Kelli What do you mean by rattle around in the head? Just out of curiosity, what is monastic life like?


Frank You really have to read the book to get the details. Most monestaries are pretty modern with showers and each have a room called a cell but is much like a motel room. They have certain prayers they say in common and some in private. They have work at set times etc. But this group of which the book is writen had not changed since the year 1040. So they had no heat other than a little wood stove. They were really hermits and so didn't have the social/group life the other monestaries have. They seldom spoke. They had no communication with the outside world. They wore a hair shirt. They only had one meal a day and that was not much. They had a shower once every two weeks. In many cases novices would crack under the pressure of such a solitary and austere life.
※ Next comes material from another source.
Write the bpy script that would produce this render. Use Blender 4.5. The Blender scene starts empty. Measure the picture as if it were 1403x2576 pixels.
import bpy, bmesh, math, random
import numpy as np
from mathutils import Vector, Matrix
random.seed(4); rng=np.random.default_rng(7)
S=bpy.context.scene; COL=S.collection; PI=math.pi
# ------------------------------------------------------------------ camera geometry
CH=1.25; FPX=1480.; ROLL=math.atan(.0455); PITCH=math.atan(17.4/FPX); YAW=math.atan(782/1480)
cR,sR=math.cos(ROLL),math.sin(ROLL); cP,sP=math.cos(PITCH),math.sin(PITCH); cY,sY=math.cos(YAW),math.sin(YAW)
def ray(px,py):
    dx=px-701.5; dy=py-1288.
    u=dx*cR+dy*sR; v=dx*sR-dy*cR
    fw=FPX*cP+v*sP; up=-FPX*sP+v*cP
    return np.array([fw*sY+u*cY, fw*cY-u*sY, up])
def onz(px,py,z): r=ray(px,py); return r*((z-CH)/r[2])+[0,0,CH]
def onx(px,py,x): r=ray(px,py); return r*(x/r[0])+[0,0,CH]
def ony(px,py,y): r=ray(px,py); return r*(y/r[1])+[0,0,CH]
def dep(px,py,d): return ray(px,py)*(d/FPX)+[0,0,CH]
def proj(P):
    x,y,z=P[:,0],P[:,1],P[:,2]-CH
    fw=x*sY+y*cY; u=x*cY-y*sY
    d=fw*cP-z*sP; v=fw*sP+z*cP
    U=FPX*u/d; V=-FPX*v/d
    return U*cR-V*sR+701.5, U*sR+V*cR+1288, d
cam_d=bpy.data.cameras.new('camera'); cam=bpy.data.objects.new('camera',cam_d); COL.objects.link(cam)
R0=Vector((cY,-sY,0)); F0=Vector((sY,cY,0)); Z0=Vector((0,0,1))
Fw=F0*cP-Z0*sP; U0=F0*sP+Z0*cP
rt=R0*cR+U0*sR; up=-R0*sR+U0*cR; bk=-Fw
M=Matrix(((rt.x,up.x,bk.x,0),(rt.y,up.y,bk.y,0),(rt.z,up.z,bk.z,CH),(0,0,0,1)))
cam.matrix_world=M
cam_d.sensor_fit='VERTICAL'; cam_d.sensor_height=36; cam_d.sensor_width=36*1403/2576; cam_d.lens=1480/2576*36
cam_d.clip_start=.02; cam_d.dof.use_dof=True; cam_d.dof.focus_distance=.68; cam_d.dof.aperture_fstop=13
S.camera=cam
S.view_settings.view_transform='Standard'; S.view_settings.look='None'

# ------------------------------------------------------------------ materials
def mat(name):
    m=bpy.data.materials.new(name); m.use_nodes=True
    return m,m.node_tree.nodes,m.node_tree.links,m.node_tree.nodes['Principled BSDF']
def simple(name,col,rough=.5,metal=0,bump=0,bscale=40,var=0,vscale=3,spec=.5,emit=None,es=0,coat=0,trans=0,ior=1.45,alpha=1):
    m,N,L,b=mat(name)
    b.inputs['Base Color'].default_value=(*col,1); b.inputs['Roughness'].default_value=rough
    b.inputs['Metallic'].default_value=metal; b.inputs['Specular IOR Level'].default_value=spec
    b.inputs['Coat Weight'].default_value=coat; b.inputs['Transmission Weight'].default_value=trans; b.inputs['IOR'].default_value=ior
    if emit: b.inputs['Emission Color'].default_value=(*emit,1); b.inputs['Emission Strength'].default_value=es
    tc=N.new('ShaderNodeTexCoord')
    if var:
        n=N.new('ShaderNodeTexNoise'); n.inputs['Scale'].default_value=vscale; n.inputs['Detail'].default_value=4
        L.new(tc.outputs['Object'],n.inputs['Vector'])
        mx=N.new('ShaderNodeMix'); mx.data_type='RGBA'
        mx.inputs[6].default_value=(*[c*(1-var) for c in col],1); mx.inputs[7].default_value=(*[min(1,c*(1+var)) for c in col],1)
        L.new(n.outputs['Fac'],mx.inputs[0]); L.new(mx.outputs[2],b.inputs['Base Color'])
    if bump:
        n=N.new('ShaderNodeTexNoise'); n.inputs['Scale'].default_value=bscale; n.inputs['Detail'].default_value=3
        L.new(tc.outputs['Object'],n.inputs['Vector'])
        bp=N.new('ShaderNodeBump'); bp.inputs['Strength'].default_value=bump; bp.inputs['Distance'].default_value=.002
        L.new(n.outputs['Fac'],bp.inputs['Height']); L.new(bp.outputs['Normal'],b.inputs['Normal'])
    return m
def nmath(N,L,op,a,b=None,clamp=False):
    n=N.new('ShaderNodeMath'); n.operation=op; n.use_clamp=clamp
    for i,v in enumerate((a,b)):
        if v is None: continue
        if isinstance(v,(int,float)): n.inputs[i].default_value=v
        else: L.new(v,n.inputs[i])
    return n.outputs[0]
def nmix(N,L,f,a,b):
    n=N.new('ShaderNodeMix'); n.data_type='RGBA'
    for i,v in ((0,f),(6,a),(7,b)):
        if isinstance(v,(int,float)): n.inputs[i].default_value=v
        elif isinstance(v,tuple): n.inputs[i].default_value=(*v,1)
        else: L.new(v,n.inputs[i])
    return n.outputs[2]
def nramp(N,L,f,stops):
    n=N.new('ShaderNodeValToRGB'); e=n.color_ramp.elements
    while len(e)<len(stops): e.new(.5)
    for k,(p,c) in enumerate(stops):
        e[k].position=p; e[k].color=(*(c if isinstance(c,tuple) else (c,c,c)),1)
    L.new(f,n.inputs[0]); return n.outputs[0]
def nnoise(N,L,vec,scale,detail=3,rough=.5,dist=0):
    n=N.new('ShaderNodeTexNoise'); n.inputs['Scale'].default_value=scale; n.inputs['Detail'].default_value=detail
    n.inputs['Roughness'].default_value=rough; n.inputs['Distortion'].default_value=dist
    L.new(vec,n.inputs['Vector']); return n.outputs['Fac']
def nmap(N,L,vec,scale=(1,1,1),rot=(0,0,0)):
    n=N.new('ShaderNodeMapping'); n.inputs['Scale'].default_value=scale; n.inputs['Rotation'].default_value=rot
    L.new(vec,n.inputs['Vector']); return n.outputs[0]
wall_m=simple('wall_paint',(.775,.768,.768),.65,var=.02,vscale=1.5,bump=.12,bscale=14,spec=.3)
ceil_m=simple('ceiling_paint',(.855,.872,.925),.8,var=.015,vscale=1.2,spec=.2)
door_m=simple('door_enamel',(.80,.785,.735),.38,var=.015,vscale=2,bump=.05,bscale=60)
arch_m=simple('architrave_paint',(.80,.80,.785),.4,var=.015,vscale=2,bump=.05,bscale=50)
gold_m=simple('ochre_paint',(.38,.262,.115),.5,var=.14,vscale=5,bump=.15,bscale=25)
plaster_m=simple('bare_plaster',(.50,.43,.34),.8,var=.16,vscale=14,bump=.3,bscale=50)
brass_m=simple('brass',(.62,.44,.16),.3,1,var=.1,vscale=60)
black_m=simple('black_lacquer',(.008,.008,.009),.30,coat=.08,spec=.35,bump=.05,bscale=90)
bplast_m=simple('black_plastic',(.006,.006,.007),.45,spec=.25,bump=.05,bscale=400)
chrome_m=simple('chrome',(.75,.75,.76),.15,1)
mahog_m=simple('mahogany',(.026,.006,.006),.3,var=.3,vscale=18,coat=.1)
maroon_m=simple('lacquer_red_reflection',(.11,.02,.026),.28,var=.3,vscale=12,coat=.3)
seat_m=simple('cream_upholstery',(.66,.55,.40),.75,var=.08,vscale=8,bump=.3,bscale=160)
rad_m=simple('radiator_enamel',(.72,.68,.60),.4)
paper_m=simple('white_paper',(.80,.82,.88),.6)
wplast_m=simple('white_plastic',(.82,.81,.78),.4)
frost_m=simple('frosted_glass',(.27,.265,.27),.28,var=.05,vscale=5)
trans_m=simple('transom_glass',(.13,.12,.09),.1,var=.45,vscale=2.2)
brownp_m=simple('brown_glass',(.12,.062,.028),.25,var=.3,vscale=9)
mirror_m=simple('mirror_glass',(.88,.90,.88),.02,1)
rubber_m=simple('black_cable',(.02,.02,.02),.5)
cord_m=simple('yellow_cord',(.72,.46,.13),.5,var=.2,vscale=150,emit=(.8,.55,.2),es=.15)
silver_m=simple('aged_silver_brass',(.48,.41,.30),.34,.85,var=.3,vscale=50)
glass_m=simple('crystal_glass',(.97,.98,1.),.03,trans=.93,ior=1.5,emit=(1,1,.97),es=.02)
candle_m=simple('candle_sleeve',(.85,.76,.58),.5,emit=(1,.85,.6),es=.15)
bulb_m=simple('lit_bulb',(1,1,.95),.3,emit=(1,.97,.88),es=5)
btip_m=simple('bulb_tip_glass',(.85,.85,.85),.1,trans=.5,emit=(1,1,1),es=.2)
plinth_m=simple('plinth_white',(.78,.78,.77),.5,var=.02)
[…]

It certainly is not for most. The also got up at 2am for prayers so their sleep was always broken. And yet this small group would not change for anything. They still use lanterns. Make shoes out of old tires. Now I love the monastic life but I couldn't have lasted two hours there; nor would I want to!!!! Their whole purpose was to devote everything to moving closer to God. With nothing to distract them they gave all to God. They had not contact with anyone although I think they did get letters from home four times a year. Yet compare that to a monastery in New Mexico where the monks tried to served their local comunity by running an ambulance service for the area. If you want to take a look at a monestary close up have Scott take you up to Huntsville in the Ogden valley and visit the Trappist monestary there. They have a beautiful farm up there. But anyways this one group the book was about is very different (whether right or wrong I'm not judging) and the effort they put in to being alone with God was awesome. Three of the five didn't make final vows and left after 5 years. Two did make final vows but one became paralized and had to leave. The one that did go one actually ended up as prior and put in hot water and showers etc. And I think they kicked him out!!!!! It was a great read to understand or at least share in what some people do for God.